503 [ Service Unavailable ] Signifies that the server cannot handle the request at the moment due to high traffic or undergoing maintenance. It's advisable to provide a notice for the client to try again later.

Note: The above HTTP statuses are just a few common examples that I use. There are many other HTTP statuses that can be used depending on the communication needs between the client and server via the HTTP protocol. For a more comprehensive list, you can check here.

Specifying Content Types (Content-Type)

Content-Type is an HTTP header used to specify the response type of data being sent or received through API requests or responses. Some common Content-Type examples in REST APIs include:

  1. application/json: Indicates that data is sent or received in JSON (JavaScript Object Notation) format.
  2. application/xml: Specifies that data is sent or received in XML format (eXtensible Markup Language).
  3. application/x-www-form-urlencoded: Used for sending data in URL-encoded format, commonly used in POST or PUT requests from HTML forms.
  4. multipart/form-data: Used for sending data containing files in POST or PUT requests.

text/plain: Specifies that data is sent or received in plain text format.

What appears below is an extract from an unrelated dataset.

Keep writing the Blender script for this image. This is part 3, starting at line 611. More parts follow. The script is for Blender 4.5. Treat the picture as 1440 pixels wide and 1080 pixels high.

When sending or receiving data via a REST API, it's essential to specify the appropriate Content-Type header so users can understand and process data correctly.

Handling Errors

When creating an API, it's important to handle errors effectively. If an error occurs when a user of the API makes a request, provide valuable information in the API response. This can include clear error messages and associated error status codes. Here's an example of an API response in JSON format:

HTTP/1.1 200 OK
Content-Type: application/json

	"status": false,
	"message": "User or customer not found"


Documentation is a critical step in the creation of a REST API.

API documentation explains how to use the API, including the required parameters, available endpoints, methods, and the data that can be sent by API users, as well as the format of the responses. Good documentation helps API users understand and integrate the API correctly. A common tool I use for creating and managing API documentation is Postman.